A produção brasileira caiu a zero no início dos anos 90. Neste sentido, a retomada propiciada pelas leis de incentivo foi praticamente um milagre. Qual outra cinematografia conseguiu, saindo do zero, ganhar tantos festivais e prêmios internacionais, tantas indicações para a academia e, acima de tudo, reatar uma relação com seu próprio público em apenas quatro anos? É simples: nenhuma.

Central do Brasil só se tornou possível graças à participação da Riofilme e de patrocinadores que investiram no projeto através da Lei do Audiovisual. Hoje, o filme já foi visto por mais de cinco milhões de americanos, 600 mil franceses e 500 mil latino-americanos. Gerou, como várias outras produções no período, trabalho no País e divisas internacionais.

Mas há algo que vai muito além de qualquer raciocínio quantitativo. O cinema brasileiro deve existir e é necessário para propiciar um reflexo de nós mesmos, para botar na tela o nosso rosto, para focar uma geografia física e humana que nos é específica e nos distingue. Para gerar uma memória daquilo que vivemos, daquilo que fomos, um registro dos nossos sonhos, dos nossos desejos e angústias. Daqui a algumas décadas, se um jovem brasileiro quiser entender o que foi o processo de migração interna no Brasil, terá a rica possibilidade de assistir a Vidas secas, de Nelson Pereira dos Santos.
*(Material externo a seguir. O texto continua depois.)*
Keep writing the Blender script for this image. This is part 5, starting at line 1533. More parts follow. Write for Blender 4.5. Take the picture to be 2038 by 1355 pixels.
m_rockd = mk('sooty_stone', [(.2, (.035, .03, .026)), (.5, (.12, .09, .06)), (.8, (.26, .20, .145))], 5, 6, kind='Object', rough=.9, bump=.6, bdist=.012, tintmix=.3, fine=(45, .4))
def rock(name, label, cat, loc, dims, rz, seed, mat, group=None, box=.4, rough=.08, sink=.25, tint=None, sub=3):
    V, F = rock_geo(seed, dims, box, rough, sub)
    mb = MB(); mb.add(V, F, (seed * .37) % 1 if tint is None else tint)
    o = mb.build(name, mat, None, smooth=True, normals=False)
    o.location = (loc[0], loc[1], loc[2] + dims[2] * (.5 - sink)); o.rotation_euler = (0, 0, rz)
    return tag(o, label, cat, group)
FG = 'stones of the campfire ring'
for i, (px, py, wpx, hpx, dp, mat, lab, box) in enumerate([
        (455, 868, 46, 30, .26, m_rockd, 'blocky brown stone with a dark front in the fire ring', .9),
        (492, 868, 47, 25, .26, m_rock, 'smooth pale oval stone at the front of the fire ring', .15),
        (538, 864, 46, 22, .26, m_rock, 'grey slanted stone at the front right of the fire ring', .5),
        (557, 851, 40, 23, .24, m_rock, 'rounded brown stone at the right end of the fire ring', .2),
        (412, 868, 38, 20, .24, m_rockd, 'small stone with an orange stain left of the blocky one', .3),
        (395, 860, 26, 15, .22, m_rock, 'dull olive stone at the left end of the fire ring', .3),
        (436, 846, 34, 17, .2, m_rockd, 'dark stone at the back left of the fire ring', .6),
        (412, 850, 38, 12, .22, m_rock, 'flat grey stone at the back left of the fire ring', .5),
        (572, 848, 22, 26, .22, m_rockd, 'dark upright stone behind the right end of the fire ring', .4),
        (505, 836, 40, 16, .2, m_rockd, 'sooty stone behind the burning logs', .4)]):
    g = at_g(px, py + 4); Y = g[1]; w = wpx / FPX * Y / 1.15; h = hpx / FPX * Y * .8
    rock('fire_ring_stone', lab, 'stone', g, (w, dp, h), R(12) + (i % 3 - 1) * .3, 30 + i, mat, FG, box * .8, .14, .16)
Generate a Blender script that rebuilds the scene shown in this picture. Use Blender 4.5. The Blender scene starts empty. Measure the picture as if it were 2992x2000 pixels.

Se quiser entender o processo de corrupção gerado pela industrialização acelerada nos anos 50 e o esfacelamento das relações afetivas dela decorrente, terá que ver São Paulo S.A., de Luís Sérgio Person. Bye, bye Brasil, de Carlos Diegues, e Pixote, de Hector Babenco, lhe mostrarão muito mais o falso país do milagre nos anos 70 do que toda a produção televisiva da época. Terra em transe, de Glauber Rocha, lhe falará magistralmente do nosso caos político. E mesmo um filme não narrativo, de difícil decantação, como Limite, lhe dirá que somos capazes de criar poesia pura neste país. Porque o cinema é o retrato das nossas contradições, mas também das nossas possibilidades, da nossa capacidade inventiva.